Maar ook als die Nederlandse stem slechts redelijke dingen zou laten horen, dan geldt nog wat een Engelsman eens gezegd heeft: The Dutch are always right, but seldom relevant, al zal ons dat in het diplomatieke verkeer zelden zo direct in het gezicht gezegd worden als president Chirac in 2003 deed, toen de Midden-Europese landen hem niet wilden volgen in zijn anti-Amerikaanse koers: ‘Zij hebben een goede kans laten lopen hun mond te houden.’
Dit is nu eenmaal de frustrerende positie van een klein land. De neiging van de grote landen ‘ons over het hoofd te zien is, geloof mij, met geen pen te beschrijven’, schreef Peter van Walsum, die, onder andere als oud-ambassadeur in Bonn en in de VN-Veiligheidsraad, recht van spreken had. In zekere zin slaat dit ook terug op de commentator in zo'n land. Zijn stem reikt nog minder ver dan die van zijn regering.

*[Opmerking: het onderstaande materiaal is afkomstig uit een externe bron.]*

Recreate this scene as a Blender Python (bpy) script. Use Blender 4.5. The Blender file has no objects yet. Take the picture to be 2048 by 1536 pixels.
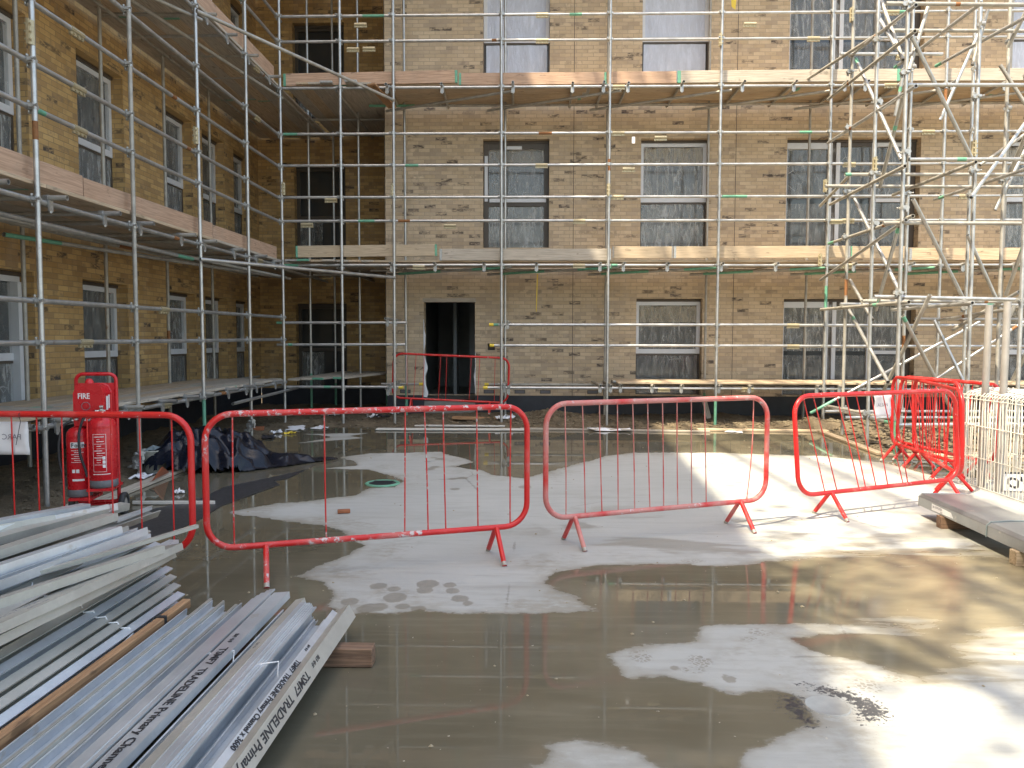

Is het daarom dat ik, naar het mij voorkomt, steeds minder aandacht schenk aan zaken van wereldbetekenis, waarop mijn kijk misschien right is, maar zeker seldom relevant, dan aan het binnenlandse discours, waaraan mijn bijdrage, naar ik mij soms verbeeld, althans relevanter is. Dit discours heeft onmiskenbaar provinciale trekken - in Amsterdam niet minder dan in Den Haag. Niemand die voor een Nederlands publiek schrijft (en gelezen wil worden), ontkomt daaraan.